試合期にトレーニングを行う場合
試合期は「高強度×低負荷」を基本とし、疲労具合を考慮しながらトレーニングを行おう
ウエイトトレーニングをパフォーマンスに活かすためには、「年間計画」を立てて、時期ごとに適切なトレーニングの頻度や負荷などを調節します。これを「期分け(=ピリオダイゼーション)」と言います。大事な公式戦を前にすると、どのタイミングでトレーニングを行うのか、それとも実施しない方がいいのか、そしてトレーニング内容はどのように考えるのか、といった疑問が出ることと思います。直接、専門家に指導を受ける機会がない場合は次のことに気をつけて行うようにしましょう。
●試合期はパワー発揮をメインに行う
トレーニングプログラムを計画的に行い、土台となる基礎筋力がある程度ついてきた選手(スクワットの目安は体重の1.5倍の重さを1回挙上することができる)は、瞬発的な力を素早く発揮する「パワー」を養う時期となります。ここでは1回挙上重量(1RM)よりもやや軽い重さを用いて、高強度×低回数のセッションを行います。例えば3RMの重量(3回挙上できる重さ)を用いるのであれば、その負荷を用いて1、2回、1~3セット行うというものです。全体的なトレーニング量は減らし、短い時間で強い刺激を加えることを意識して行います。
●疲労が蓄積している状態では行わない
トレーニングを行うタイミングとしては、疲労していないフレッシュな状態の時が理想的です。試合前になると疲労の蓄積が原因となって起こるケガや、トレーニング中のケガを避けなければなりません。練習時間がいつもよりも長く、運動強度が高い時はそこからさらにトレーニングで体を追い込むことは控え、疲労回復を優先させるようにしましょう。ストレッチや軽負荷でのエクササイズ、栄養バランスを考えた食事、十分な睡眠などがコンディションの回復に役立ちます。

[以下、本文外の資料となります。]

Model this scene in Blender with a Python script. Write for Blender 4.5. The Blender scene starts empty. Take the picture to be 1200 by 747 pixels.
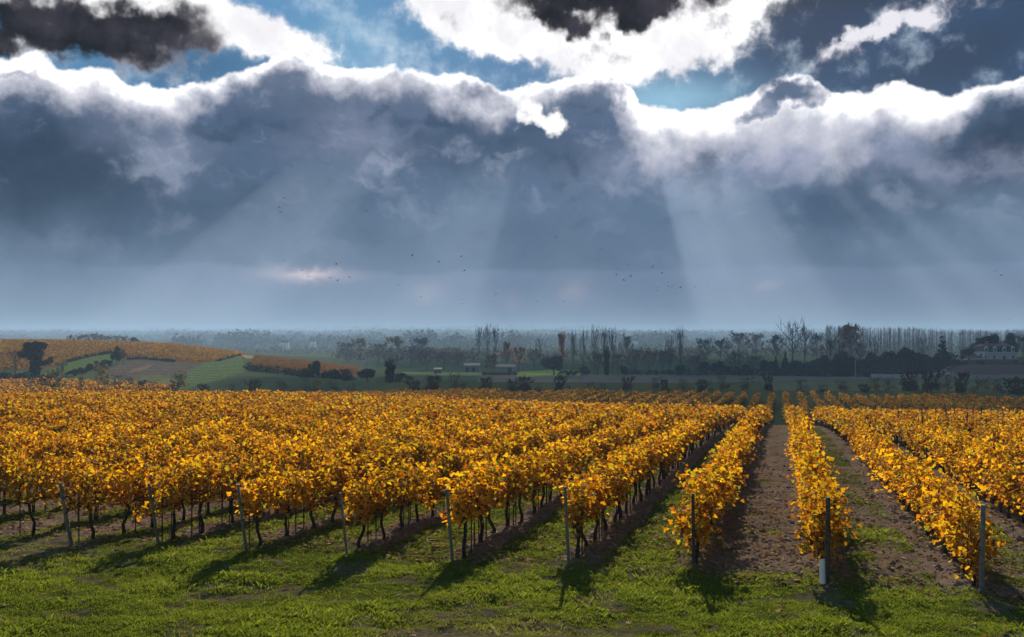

筋力維持を目的としてトレーニングを継続する場合は、1週間に1回トレーニングを行います(強度設定は中程度~やや高強度を目安に)。筋肉痛などを考慮して翌日に試合がある日を避けて行いましょう。
●トレーニングを行った後の体を把握する
トレーニングによる体への影響には個人差が見られます。トレーニングを継続して行った方がより良いパフォーマンスを発揮できる選手がいる一方で、トレーニング後の体が重だるかったり、筋肉痛が改善するまでに時間がかかったりする選手がいます。できればこうしたトレーニング後の体の変化を自分自身であらかじめ把握しておくと良いでしょう。